# TASK TO COMPLETE:
Exactly repeat the material, dropping every picture from the copy.

# INFORMATION PROVIDED:
-----

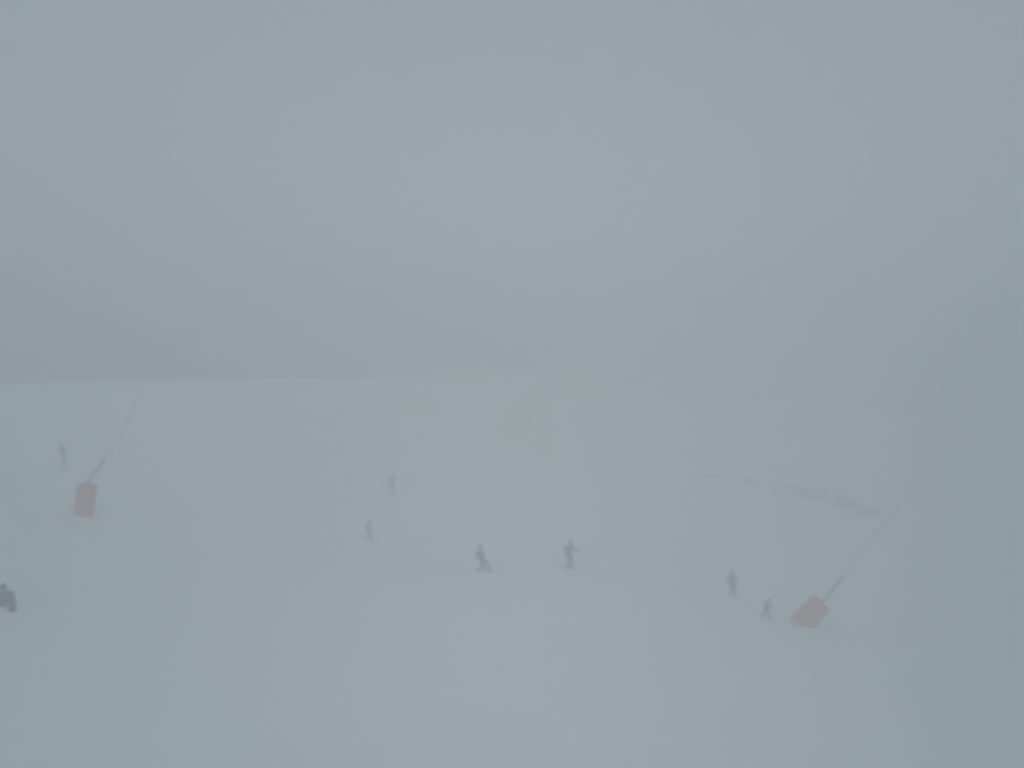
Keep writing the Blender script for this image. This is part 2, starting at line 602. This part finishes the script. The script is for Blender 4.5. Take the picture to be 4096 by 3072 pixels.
def person(px, D, label, jacket, trousers, helmet, face_az, hip, chest, head, footL, footR, handL, handR, s=1.0,
           knee=None, arm_bend=None, boots=True, foot_az=None):
    """px: pixel of the standing point. Joints in metres from that point: x right, y away from the camera, z up.
    face_az: direction faced, degrees from +x anticlockwise. s scales bone lengths."""
    o0 = hit(*px)
    root = empty('person', o0)
    tag(root, label, 'person')
    V = Vector
    hip, chest, head = V(hip), V(chest), V(head)
    f = V((math.cos(R(face_az)), math.sin(R(face_az)), 0))
    side = V((-f.y, f.x, 0))                    # the person's left
    fz = f if foot_az is None else V((math.cos(R(foot_az)), math.sin(R(foot_az)), 0))

    def gl(v):                                  # z of the snow under a local x, y
        return ground(o0.x + v[0], o0.y + v[1]) - o0.z
    feet = []
    for q in (footL, footR):
        feet.append(V((q[0], q[1], gl(q) + 0.13 * s + (q[2] if len(q) > 2 else 0))))
    sp = (chest - hip).normalized()
    hipL, hipR = hip + side * .10 * s, hip - side * .10 * s
    shL, shR = chest + side * .18 * s, chest - side * .18 * s
    kb = V(knee) if knee else f + V((0, 0, .2))
    kL, aL = ik(hipL, feet[0], .44 * s, .42 * s, kb)
    kR, aR = ik(hipR, feet[1], .44 * s, .42 * s, kb)
    ab = V(arm_bend) if arm_bend else -f + V((0, 0, -.6))
    eL, hL = ik(shL, V(handL), .29 * s, .26 * s, ab + side * .3)
    eR, hR = ik(shR, V(handR), .29 * s, .26 * s, ab - side * .3)
    up = (head - chest).normalized()
    neck = chest + up * .10 * s
    waist = hip.lerp(chest, .45)
    belly = hip.lerp(chest, .2)
    # body, one continuous surface
    vs = [hip, belly, waist, chest - sp * .06 * s, neck, head - up * .05 * s + f * .01, head + up * .04 * s, head + up * .10 * s,
          hipL, kL, aL, hipR, kR, aR, shL, eL, hL, shR, eR, hR,
          head - up * .02 * s + f * .085 * s, aL + fz * .12 * s, aR + fz * .12 * s]
    es = [(0, 1), (1, 2), (2, 3), (3, 4), (4, 5), (5, 6), (6, 7), (0, 8), (8, 9), (9, 10), (0, 11), (11, 12), (12, 13),
          (3, 14), (14, 15), (15, 16), (3, 17), (17, 18), (18, 19), (5, 20), (10, 21), (13, 22)]
    rd = [.12, .12, .12, .125, .055, .075, .09, .07, .085, .058, .042, .085, .058, .042, .055, .04, .03, .055, .04, .03, .018, .035, .035]
    linkme('body', skin_mesh(vs, es, [r * s for r in rd]), M_skin, root)
    # jacket
    mj = bpy.data.materials.get(jacket[0]) or material(jacket[0], jacket[1], 0.8, 5, .2, .6, 14)
    mt = bpy.data.materials.get(trousers[0]) or material(trousers[0], trousers[1], 0.85, 5, .2, .6, 14)
    mh = bpy.data.materials.get(helmet[0]) or material(helmet[0], helmet[1], 0.4, 4, .1)
    hem = hip - sp * .08 * s
    vs = [waist, belly, hem, chest - sp * .07 * s, chest + up * .05 * s, neck + up * .02 * s,
          shL, eL, hL.lerp(eL, .12), shR, eR, hR.lerp(eR, .12)]
    es = [(0, 1), (1, 2), (0, 3), (3, 4), (4, 5), (3, 6), (6, 7), (7, 8), (3, 9), (9, 10), (10, 11)]
    rd = [.165, .168, .175, .17, .12, .082, .095, .072, .055, .095, .072, .055]
    linkme('jacket', skin_mesh(vs, es, [r * s for r in rd]), mj, root)
    vs = [hip, hip + sp * .07 * s, hipL, hipL.lerp(kL, .5), kL, kL.lerp(aL, .55), aL.lerp(kL, .08),
          hipR, hipR.lerp(kR, .5), kR, kR.lerp(aR, .55), aR.lerp(kR, .08)]
    es = [(0, 1), (0, 2), (2, 3), (3, 4), (4, 5), (5, 6), (0, 7), (7, 8), (8, 9), (9, 10), (10, 11)]
    rd = [.145, .14, .12, .108, .09, .083, .088, .12, .108, .09, .083, .088]
    linkme('trousers', skin_mesh(vs, es, [r * s for r in rd]), mt, root)
    for ank, kn in ((aL, kL), (aR, kR)):
        low = (ank - kn).normalized()
        sole = ank + V((0, 0, -.07 * s))
        bmv = [ank - low * .16 * s, ank, sole - fz * .06 * s, sole + fz * .09 * s, sole + fz * .18 * s]
        linkme('boot', skin_mesh(bmv, [(0, 1), (1, 2), (1, 3), (3, 4)], [.068 * s, .062 * s, .05 * s, .052 * s, .042 * s]), M_boot, root)
    # gloves: palm, four fingers, thumb
    for hd, el, sg in ((hL, eL, 1), (hR, eR, -1)):
        d = (hd - el).normalized()
        a, u, v = basis(d)
        if u.dot(side) * sg > 0: u = -u
        gv = [hd - d * .03 * s, hd + d * .05 * s]
        ge = [(0, 1)]
        gr = [.036, .040]
        for k, (off, ln) in enumerate(((-.033, .07), (-.011, .08), (.011, .075), (.033, .06))):
            i = len(gv)
            b0 = hd + d * .085 * s + v * off * s
            gv += [b0, b0 + d * ln * .5 * s + u * .012 * s, b0 + d * ln * .6 * s + u * .045 * s]
            ge += [(1, i), (i, i + 1), (i + 1, i + 2)]
            gr += [.013, .012, .011]
        i = len(gv)
        gv += [hd + d * .03 * s - v * .05 * s, hd + d * .075 * s - v * .065 * s + u * .03 * s]
        ge += [(0, i), (i, i + 1)]
        gr += [.014, .012]
        linkme('glove', skin_mesh(gv, ge, [r * s for r in gr], 1), M_glove, root)
    # helmet with brim, goggles with strap
    y_ = f - up * f.dot(up)
    y_.normalize()
    x_ = y_.cross(up)
    rot = Matrix((x_, y_, up)).transposed()
    hc = head + up * .035 * s
    bm = bmesh.new()
    ellipsoid(bm, hc - y_ * .012 * s, .122 * s, .142 * s, .132 * s, rot, zmin=-.12)
    for e in (-1, 1):                          # ear guards
        ellipsoid(bm, hc + x_ * e * .098 * s - up * .05 * s - y_ * .02 * s, .028 * s, .06 * s, .07 * s, rot, 12, 8)
    link('helmet', bm, mh, root)
    bm = bmesh.new()
    NG = 14
    rows = []
    for r_, z_ in ((.103, -.035), (.122, -.03), (.128, 0), (.122, .03), (.103, .035)):
        rows.append([bm.verts.new(hc - up * .045 * s + (x_ * math.sin(a_) * r_ * .88 + y_ * math.cos(a_) * r_ + up * z_) * s)
                     for a_ in [R(-68 + 136 * k / NG) for k in range(NG + 1)]])
    for r0, r1 in zip(rows, rows[1:] + rows[:1]):
        for k in range(NG):
            bm.faces.new((r0[k], r0[k + 1], r1[k + 1], r1[k]))
    bm.faces.new([r[0] for r in rows])
    bm.faces.new([r[-1] for r in rows])
    link('goggles', bm, M_lens, root)
    return dict(root=root, o=o0, aL=aL + o0, aR=aR + o0, hL=hL + o0, hR=hR + o0, side=side, f=f)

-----

# FULL ANSWER:
Keep writing the Blender script for this image. This is part 2, starting at line 602. This part finishes the script. The script is for Blender 4.5. Take the picture to be 4096 by 3072 pixels.
def person(px, D, label, jacket, trousers, helmet, face_az, hip, chest, head, footL, footR, handL, handR, s=1.0,
           knee=None, arm_bend=None, boots=True, foot_az=None):
    """px: pixel of the standing point. Joints in metres from that point: x right, y away from the camera, z up.
    face_az: direction faced, degrees from +x anticlockwise. s scales bone lengths."""
    o0 = hit(*px)
    root = empty('person', o0)
    tag(root, label, 'person')
    V = Vector
    hip, chest, head = V(hip), V(chest), V(head)
    f = V((math.cos(R(face_az)), math.sin(R(face_az)), 0))
    side = V((-f.y, f.x, 0))                    # the person's left
    fz = f if foot_az is None else V((math.cos(R(foot_az)), math.sin(R(foot_az)), 0))

    def gl(v):                                  # z of the snow under a local x, y
        return ground(o0.x + v[0], o0.y + v[1]) - o0.z
    feet = []
    for q in (footL, footR):
        feet.append(V((q[0], q[1], gl(q) + 0.13 * s + (q[2] if len(q) > 2 else 0))))
    sp = (chest - hip).normalized()
    hipL, hipR = hip + side * .10 * s, hip - side * .10 * s
    shL, shR = chest + side * .18 * s, chest - side * .18 * s
    kb = V(knee) if knee else f + V((0, 0, .2))
    kL, aL = ik(hipL, feet[0], .44 * s, .42 * s, kb)
    kR, aR = ik(hipR, feet[1], .44 * s, .42 * s, kb)
    ab = V(arm_bend) if arm_bend else -f + V((0, 0, -.6))
    eL, hL = ik(shL, V(handL), .29 * s, .26 * s, ab + side * .3)
    eR, hR = ik(shR, V(handR), .29 * s, .26 * s, ab - side * .3)
    up = (head - chest).normalized()
    neck = chest + up * .10 * s
    waist = hip.lerp(chest, .45)
    belly = hip.lerp(chest, .2)
    # body, one continuous surface
    vs = [hip, belly, waist, chest - sp * .06 * s, neck, head - up * .05 * s + f * .01, head + up * .04 * s, head + up * .10 * s,
          hipL, kL, aL, hipR, kR, aR, shL, eL, hL, shR, eR, hR,
          head - up * .02 * s + f * .085 * s, aL + fz * .12 * s, aR + fz * .12 * s]
    es = [(0, 1), (1, 2), (2, 3), (3, 4), (4, 5), (5, 6), (6, 7), (0, 8), (8, 9), (9, 10), (0, 11), (11, 12), (12, 13),
          (3, 14), (14, 15), (15, 16), (3, 17), (17, 18), (18, 19), (5, 20), (10, 21), (13, 22)]
    rd = [.12, .12, .12, .125, .055, .075, .09, .07, .085, .058, .042, .085, .058, .042, .055, .04, .03, .055, .04, .03, .018, .035, .035]
    linkme('body', skin_mesh(vs, es, [r * s for r in rd]), M_skin, root)
    # jacket
    mj = bpy.data.materials.get(jacket[0]) or material(jacket[0], jacket[1], 0.8, 5, .2, .6, 14)
    mt = bpy.data.materials.get(trousers[0]) or material(trousers[0], trousers[1], 0.85, 5, .2, .6, 14)
    mh = bpy.data.materials.get(helmet[0]) or material(helmet[0], helmet[1], 0.4, 4, .1)
    hem = hip - sp * .08 * s
    vs = [waist, belly, hem, chest - sp * .07 * s, chest + up * .05 * s, neck + up * .02 * s,
          shL, eL, hL.lerp(eL, .12), shR, eR, hR.lerp(eR, .12)]
    es = [(0, 1), (1, 2), (0, 3), (3, 4), (4, 5), (3, 6), (6, 7), (7, 8), (3, 9), (9, 10), (10, 11)]
    rd = [.165, .168, .175, .17, .12, .082, .095, .072, .055, .095, .072, .055]
    linkme('jacket', skin_mesh(vs, es, [r * s for r in rd]), mj, root)
    vs = [hip, hip + sp * .07 * s, hipL, hipL.lerp(kL, .5), kL, kL.lerp(aL, .55), aL.lerp(kL, .08),
          hipR, hipR.lerp(kR, .5), kR, kR.lerp(aR, .55), aR.lerp(kR, .08)]
    es = [(0, 1), (0, 2), (2, 3), (3, 4), (4, 5), (5, 6), (0, 7), (7, 8), (8, 9), (9, 10), (10, 11)]
    rd = [.145, .14, .12, .108, .09, .083, .088, .12, .108, .09, .083, .088]
    linkme('trousers', skin_mesh(vs, es, [r * s for r in rd]), mt, root)
    for ank, kn in ((aL, kL), (aR, kR)):
        low = (ank - kn).normalized()
        sole = ank + V((0, 0, -.07 * s))
        bmv = [ank - low * .16 * s, ank, sole - fz * .06 * s, sole + fz * .09 * s, sole + fz * .18 * s]
        linkme('boot', skin_mesh(bmv, [(0, 1), (1, 2), (1, 3), (3, 4)], [.068 * s, .062 * s, .05 * s, .052 * s, .042 * s]), M_boot, root)
    # gloves: palm, four fingers, thumb
    for hd, el, sg in ((hL, eL, 1), (hR, eR, -1)):
        d = (hd - el).normalized()
        a, u, v = basis(d)
        if u.dot(side) * sg > 0: u = -u
        gv = [hd - d * .03 * s, hd + d * .05 * s]
        ge = [(0, 1)]
        gr = [.036, .040]
        for k, (off, ln) in enumerate(((-.033, .07), (-.011, .08), (.011, .075), (.033, .06))):
            i = len(gv)
            b0 = hd + d * .085 * s + v * off * s
            gv += [b0, b0 + d * ln * .5 * s + u * .012 * s, b0 + d * ln * .6 * s + u * .045 * s]
            ge += [(1, i), (i, i + 1), (i + 1, i + 2)]
            gr += [.013, .012, .011]
        i = len(gv)
        gv += [hd + d * .03 * s - v * .05 * s, hd + d * .075 * s - v * .065 * s + u * .03 * s]
        ge += [(0, i), (i, i + 1)]
        gr += [.014, .012]
        linkme('glove', skin_mesh(gv, ge, [r * s for r in gr], 1), M_glove, root)
    # helmet with brim, goggles with strap
    y_ = f - up * f.dot(up)
    y_.normalize()
    x_ = y_.cross(up)
    rot = Matrix((x_, y_, up)).transposed()
    hc = head + up * .035 * s
    bm = bmesh.new()
    ellipsoid(bm, hc - y_ * .012 * s, .122 * s, .142 * s, .132 * s, rot, zmin=-.12)
    for e in (-1, 1):                          # ear guards
        ellipsoid(bm, hc + x_ * e * .098 * s - up * .05 * s - y_ * .02 * s, .028 * s, .06 * s, .07 * s, rot, 12, 8)
    link('helmet', bm, mh, root)
    bm = bmesh.new()
    NG = 14
    rows = []
    for r_, z_ in ((.103, -.035), (.122, -.03), (.128, 0), (.122, .03), (.103, .035)):
        rows.append([bm.verts.new(hc - up * .045 * s + (x_ * math.sin(a_) * r_ * .88 + y_ * math.cos(a_) * r_ + up * z_) * s)
                     for a_ in [R(-68 + 136 * k / NG) for k in range(NG + 1)]])
    for r0, r1 in zip(rows, rows[1:] + rows[:1]):
        for k in range(NG):
            bm.faces.new((r0[k], r0[k + 1], r1[k + 1], r1[k]))
    bm.faces.new([r[0] for r in rows])
    bm.faces.new([r[-1] for r in rows])
    link('goggles', bm, M_lens, root)
    return dict(root=root, o=o0, aL=aL + o0, aR=aR + o0, hL=hL + o0, hR=hR + o0, side=side, f=f)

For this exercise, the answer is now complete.